A STBL is a shallow convecting layer in which both the updraft and the downdraft branches of the convective circulation are saturated (cloudy) in the upper part of the boundary layer. The convective circulation is vigorous, yet the cloud-top entrainment rate is small, and therefore difficult to measure. Even though the entrainment rate is small, differences between currently used parameterizations of it in global climate models can lead to STBLs that differ by as much as a factor of two in climatologically important properties such as liquid water path and boundary layer depth. Moreover, differences among proposed entrainment parameterizations yield STBLs with different equilibrium sensitivities; some parameterizations are more sensitive to divergence while others are more sensitive to variations in the sea-surface temperature.

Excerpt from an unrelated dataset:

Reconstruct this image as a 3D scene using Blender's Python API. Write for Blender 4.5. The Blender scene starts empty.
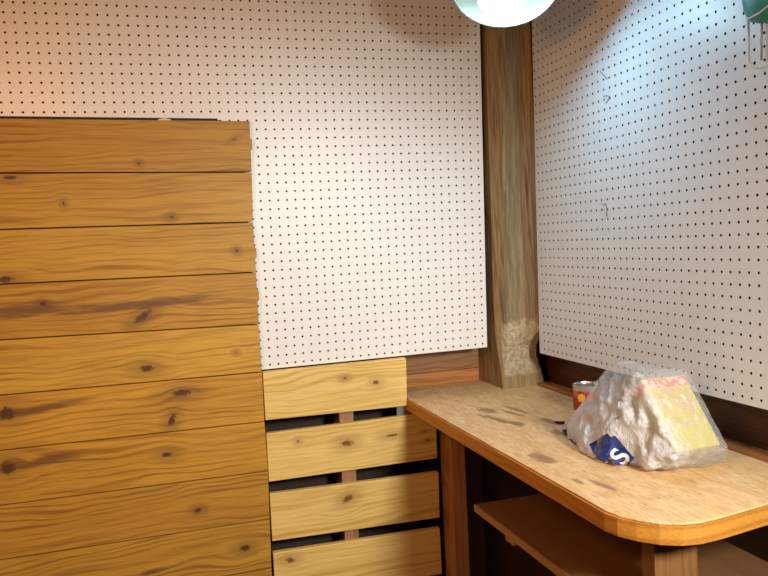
import bpy, bmesh, math, random
from mathutils import Vector, Matrix, noise
from mathutils.bvhtree import BVHTree
random.seed(7)
S = 0.0254                                   # the place is measured in inches: pegboard holes sit one inch apart
C = bpy.context.scene.collection
def V(x, y, z): return Vector((x*S, y*S, z*S))
ZB = -5.654                                  # height of the bench top
ZF = -39.5                                   # height of the floor

# ------------------------------------------------------------------ camera
cam = bpy.data.objects.new('camera', bpy.data.cameras.new('camera')); C.objects.link(cam)
cam.data.sensor_fit = 'HORIZONTAL'; cam.data.sensor_width = 36.0
cam.data.lens = 770.17/768*36; cam.data.clip_start = 0.02
RT = Vector((0.95304, -0.29881, -0.04917)); FW = Vector((0.29550, 0.95345, -0.06010)); UP = Vector((0.06484, 0.04275, 0.99698))
M = Matrix.Identity(4)
for i in range(3): M[i][0] = RT[i]; M[i][1] = UP[i]; M[i][2] = -FW[i]
M.translation = V(-13.311, -89.281, 13.661)
cam.matrix_world = M
bpy.context.scene.camera = cam

# ------------------------------------------------------------------ light and exposure
sc = bpy.context.scene
sc.view_settings.view_transform = 'Standard'; sc.view_settings.look = 'None'
sc.view_settings.gamma = 1.0; sc.view_settings.use_curve_mapping = False
sc.view_settings.exposure = 0.0
BULB_W = 90.0                                # radiance of the lamp's bulb
BULB_COL = (.34, .66, .88); BULB_OFF = (.35, 1.05, -1.2); BULB_DIR = (.05, -.22, -.95); LAMP_IN = (.23, .18, .13)
w = bpy.data.worlds.new('world'); sc.world = w; w.use_nodes = True
w.node_tree.nodes['Background'].inputs[0].default_value = (1.0, 0.80, 0.62, 1)
w.node_tree.nodes['Background'].inputs[1].default_value = 0.02
def area(name, loc, target, size, power, col):
    l = bpy.data.lights.new(name, 'AREA'); l.shape = 'DISK'; l.size = size*S; l.energy = power; l.color = col
    o = bpy.data.objects.new(name, l); C.objects.link(o); o.location = V(*loc)
    o.rotation_euler = (V(*target)-V(*loc)).to_track_quat('-Z', 'Y').to_euler()
    return o
area('warm_room_lamp', (-34, -62, 30), (-16, 0, -10), 16, 12, (1.0, 0.45, 0.15))

def spot(name, loc, target, size, blend, radius, power, col):
    l = bpy.data.lights.new(name, 'SPOT'); l.spot_size = math.radians(size); l.spot_blend = blend; l.shadow_soft_size = radius*S; l.energy = power; l.color = col
    o = bpy.data.objects.new(name, l); C.objects.link(o); o.location = V(*loc)
    o.rotation_euler = (V(*target)-V(*loc)).to_track_quat('-Z', 'Y').to_euler()
spot('work_light', (20, -94, 22), (3, 0, -19), 82, 1.0, 5, 156, (1.0, 0.97, 0.87))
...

We have developed and tested a new method to estimate entrainment rates based on the cloud-topped mixed layer concepts introduced by Schubert and colleagues. The method uses in-cloud vertical velocity near cloud base or cloud top and a measure of horizontal liquid water content variability (such as cloud base height variations, liquid water path variations, or liquid water content profile variations) to estimate the turbulent liquid water flux, which is then used in combination with cloud-top jumps of temperature, water vapor, and radiative flux to estimate the entrainment rate. The in-cloud vertical velocity and cloud base height, liquid water path, and liquid water content profiles are all obtained using ground-based remote sensing. Such retrievals are available from the Eastern North Atlantic ARM (Atmospheric Radiation Measurement program). We are also using LES (large-eddy simulation) to further test and evaluate this method to estimate cloud-top entrainment rates in STBLs.

In my presentation, I will link current research on cloud-topped mixed layers with the concepts developed by Schubert and colleagues.